EXERCISE DIRECTIONS:
Take the lines from the beginning of the material through the line containing "ceiling tile module" and retype them exactly, leaving the pictures out.

RAW DATA:
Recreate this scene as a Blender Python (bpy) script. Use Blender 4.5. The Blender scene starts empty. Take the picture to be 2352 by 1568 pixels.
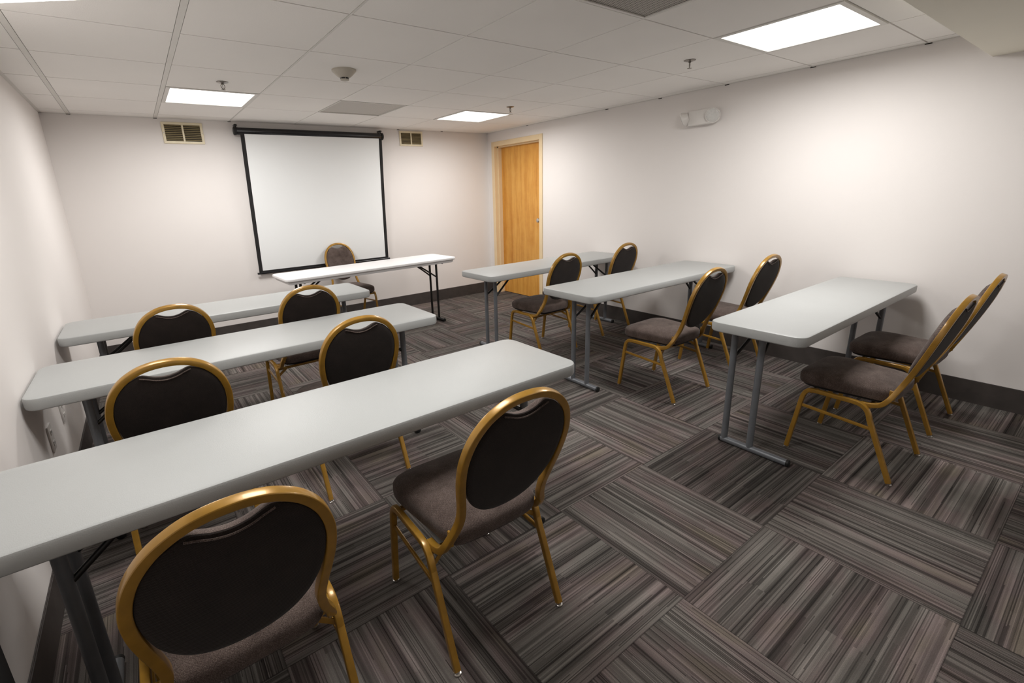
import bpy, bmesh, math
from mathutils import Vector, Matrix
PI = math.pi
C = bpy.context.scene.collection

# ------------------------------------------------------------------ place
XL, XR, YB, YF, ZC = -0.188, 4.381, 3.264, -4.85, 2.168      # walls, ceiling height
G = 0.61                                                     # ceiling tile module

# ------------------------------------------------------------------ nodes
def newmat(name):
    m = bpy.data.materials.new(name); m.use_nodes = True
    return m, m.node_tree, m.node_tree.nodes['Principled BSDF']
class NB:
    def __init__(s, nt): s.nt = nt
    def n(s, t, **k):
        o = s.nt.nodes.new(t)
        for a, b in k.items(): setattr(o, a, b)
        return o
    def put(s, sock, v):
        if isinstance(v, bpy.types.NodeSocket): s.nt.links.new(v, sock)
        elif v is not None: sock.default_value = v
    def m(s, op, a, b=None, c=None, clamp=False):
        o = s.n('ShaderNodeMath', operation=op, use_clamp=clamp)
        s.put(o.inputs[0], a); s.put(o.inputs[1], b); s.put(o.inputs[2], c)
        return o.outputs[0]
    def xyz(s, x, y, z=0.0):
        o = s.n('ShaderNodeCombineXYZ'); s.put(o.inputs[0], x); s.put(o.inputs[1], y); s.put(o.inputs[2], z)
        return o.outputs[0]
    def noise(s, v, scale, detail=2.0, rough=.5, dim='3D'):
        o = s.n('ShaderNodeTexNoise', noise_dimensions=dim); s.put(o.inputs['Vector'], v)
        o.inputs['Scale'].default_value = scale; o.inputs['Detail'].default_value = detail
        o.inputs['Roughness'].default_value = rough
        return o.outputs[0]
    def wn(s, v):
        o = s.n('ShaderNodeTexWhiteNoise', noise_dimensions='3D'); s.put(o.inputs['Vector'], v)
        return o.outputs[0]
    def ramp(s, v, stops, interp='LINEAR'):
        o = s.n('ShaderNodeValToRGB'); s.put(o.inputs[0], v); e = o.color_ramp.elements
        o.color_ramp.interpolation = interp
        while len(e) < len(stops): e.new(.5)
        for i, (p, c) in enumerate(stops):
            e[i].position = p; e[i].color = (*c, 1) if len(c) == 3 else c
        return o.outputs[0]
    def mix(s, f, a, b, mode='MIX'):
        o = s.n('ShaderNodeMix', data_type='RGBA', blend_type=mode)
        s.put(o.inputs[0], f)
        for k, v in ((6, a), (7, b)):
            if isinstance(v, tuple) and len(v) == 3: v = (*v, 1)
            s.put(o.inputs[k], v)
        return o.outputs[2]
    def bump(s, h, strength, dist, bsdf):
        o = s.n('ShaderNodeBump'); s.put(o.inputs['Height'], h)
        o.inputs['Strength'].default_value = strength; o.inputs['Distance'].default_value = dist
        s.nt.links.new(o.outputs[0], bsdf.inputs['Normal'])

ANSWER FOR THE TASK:
Recreate this scene as a Blender Python (bpy) script. Use Blender 4.5. The Blender scene starts empty. Take the picture to be 2352 by 1568 pixels.
import bpy, bmesh, math
from mathutils import Vector, Matrix
PI = math.pi
C = bpy.context.scene.collection

# ------------------------------------------------------------------ place
XL, XR, YB, YF, ZC = -0.188, 4.381, 3.264, -4.85, 2.168      # walls, ceiling height
G = 0.61                                                     # ceiling tile module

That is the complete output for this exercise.